Why are objects default initialized but primitives aren't in C++?

Question

Why are primitives not default initialized but objects are in C++? For example:

class Foo {
  void Method() {
    int w(); // initialized to 0
    int x; // uninitialized
    std::vector<int> y(); // initialized to empty vector
    std::vector<int> z; // initialized to empty vector
  }
}

In this case, w and y are declared with parentheses, and so are initialized, and z is declared without, and gets its no argument default constructor called, but x remains uninitialized. Why is this?

Answer 1

If there is no initializer for an object, the object is default initialized [dcl.init]/12 . If the initializer is () , the object is value initialized [dcl.init]/11 . Default initialization of an object of class type (like std::vector<int> ) invokes the default constructor while default initialization for an object of type int means no initialization [dcl.init]/7 . Value initialization will also call the default constructor for objects of class type that have one (like std::vector<int> does), but for objects of type int , value initializtion means zero initialization [dcl.init]/8 . And zero initialization for an int does actually mean that the int is initialized to zero [dcl.init]/6 …

As has already been pointed out in the comments,

int w();

and

std::vector<int> y();

are not in fact definitions of a local variable, but rather declarations of two functions w and y that take no arguments and return an int and an std::vector<int> respectively (the infamous most vexing parse ).
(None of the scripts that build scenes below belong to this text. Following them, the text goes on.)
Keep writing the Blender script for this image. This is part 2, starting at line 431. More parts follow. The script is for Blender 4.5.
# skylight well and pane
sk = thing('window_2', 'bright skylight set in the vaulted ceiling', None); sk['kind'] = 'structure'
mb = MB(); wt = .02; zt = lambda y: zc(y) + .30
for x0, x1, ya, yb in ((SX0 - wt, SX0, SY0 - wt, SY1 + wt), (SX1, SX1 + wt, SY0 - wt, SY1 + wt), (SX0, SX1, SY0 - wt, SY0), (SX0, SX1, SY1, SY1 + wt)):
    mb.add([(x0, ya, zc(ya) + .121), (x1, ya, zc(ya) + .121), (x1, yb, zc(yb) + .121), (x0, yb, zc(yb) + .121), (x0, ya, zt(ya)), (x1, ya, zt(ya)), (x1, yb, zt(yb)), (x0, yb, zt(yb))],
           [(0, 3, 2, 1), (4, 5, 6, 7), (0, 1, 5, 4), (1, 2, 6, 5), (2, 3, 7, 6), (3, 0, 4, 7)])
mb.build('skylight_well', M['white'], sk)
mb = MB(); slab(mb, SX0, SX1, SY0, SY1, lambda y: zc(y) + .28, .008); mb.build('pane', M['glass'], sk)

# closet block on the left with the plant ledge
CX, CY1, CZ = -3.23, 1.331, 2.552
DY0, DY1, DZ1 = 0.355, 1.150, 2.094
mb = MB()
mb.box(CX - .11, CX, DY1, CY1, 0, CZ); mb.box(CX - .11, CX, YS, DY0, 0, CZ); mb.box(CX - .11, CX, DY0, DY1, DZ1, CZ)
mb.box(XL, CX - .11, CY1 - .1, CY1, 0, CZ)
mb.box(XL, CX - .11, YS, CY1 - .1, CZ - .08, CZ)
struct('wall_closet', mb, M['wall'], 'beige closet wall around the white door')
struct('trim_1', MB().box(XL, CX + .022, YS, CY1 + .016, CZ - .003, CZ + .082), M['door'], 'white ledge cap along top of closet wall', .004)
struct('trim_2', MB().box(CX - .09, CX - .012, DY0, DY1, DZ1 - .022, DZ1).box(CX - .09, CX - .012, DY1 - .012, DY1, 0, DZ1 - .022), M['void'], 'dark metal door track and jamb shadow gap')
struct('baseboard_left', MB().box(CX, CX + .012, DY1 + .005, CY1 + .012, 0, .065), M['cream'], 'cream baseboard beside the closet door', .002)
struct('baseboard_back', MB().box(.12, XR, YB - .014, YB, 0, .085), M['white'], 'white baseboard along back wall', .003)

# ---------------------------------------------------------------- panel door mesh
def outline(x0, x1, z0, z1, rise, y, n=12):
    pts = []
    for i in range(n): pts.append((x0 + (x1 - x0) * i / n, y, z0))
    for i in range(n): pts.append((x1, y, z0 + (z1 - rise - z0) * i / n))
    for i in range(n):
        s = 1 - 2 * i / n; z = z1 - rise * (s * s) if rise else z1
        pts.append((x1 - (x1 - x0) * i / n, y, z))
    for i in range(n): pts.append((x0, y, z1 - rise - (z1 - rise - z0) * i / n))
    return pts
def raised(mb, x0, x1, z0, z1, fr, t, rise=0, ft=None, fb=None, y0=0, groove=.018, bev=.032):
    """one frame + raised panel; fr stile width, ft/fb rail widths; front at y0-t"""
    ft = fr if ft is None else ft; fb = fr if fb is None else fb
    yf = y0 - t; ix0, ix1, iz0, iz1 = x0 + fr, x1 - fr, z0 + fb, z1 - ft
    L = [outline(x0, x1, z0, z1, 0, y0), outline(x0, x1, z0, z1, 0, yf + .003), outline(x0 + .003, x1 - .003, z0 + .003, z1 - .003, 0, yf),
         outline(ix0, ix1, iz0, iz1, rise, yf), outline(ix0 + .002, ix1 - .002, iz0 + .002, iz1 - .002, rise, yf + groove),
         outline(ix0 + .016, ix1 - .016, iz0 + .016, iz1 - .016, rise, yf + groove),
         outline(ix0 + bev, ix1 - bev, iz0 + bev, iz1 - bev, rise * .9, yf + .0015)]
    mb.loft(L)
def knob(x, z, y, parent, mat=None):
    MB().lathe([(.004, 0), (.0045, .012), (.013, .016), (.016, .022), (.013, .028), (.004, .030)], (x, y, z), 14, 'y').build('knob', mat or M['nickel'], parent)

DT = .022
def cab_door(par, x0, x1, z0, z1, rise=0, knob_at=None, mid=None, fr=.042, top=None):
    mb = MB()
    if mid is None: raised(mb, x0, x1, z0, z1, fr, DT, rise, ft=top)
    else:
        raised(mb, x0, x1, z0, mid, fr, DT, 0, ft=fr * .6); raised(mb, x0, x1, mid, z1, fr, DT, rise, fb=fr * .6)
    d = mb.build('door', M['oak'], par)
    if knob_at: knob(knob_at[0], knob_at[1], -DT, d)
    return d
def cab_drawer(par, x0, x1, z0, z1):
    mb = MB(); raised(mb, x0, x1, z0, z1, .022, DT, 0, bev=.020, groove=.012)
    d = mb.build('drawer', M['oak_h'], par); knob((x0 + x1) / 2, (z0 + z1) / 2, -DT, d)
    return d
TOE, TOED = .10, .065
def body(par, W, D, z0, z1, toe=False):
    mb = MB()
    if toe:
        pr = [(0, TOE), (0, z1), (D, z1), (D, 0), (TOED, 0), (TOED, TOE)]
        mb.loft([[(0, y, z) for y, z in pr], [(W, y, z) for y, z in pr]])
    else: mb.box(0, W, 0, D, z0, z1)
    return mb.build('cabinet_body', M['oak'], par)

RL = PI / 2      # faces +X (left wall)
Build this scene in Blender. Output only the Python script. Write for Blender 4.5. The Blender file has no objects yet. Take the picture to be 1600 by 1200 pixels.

Nevertheless, there are cases where it is possible to use () as an actual initializer, so let's modify your example a bit to demonstrate the behavior you were asking about:

class Foo
{
    int w;
    std::vector<int> y;

    Foo()
      : w(),  // value initialized == zero initialized for int
        y()   // value initialized == default initialized for std::vector<int>
    {
        int x; // default initialized == uninitialized for int
        std::vector<int> z; // default initialized
    }
};

Answer 2

The "why" here simplifies to "Because C++ was trying to keep performance and behaviors C compatible where it could". When you're selling a new, relatively low-level language that (at least initially) was mostly a superset of C, you don't want to say "If you compile existing C code as C++, it's always slower!" C doesn't zero-initialize primitives by default; as long as the code eventually assigns a value to them before reading from them, that's fine, and C++ follows the same pattern.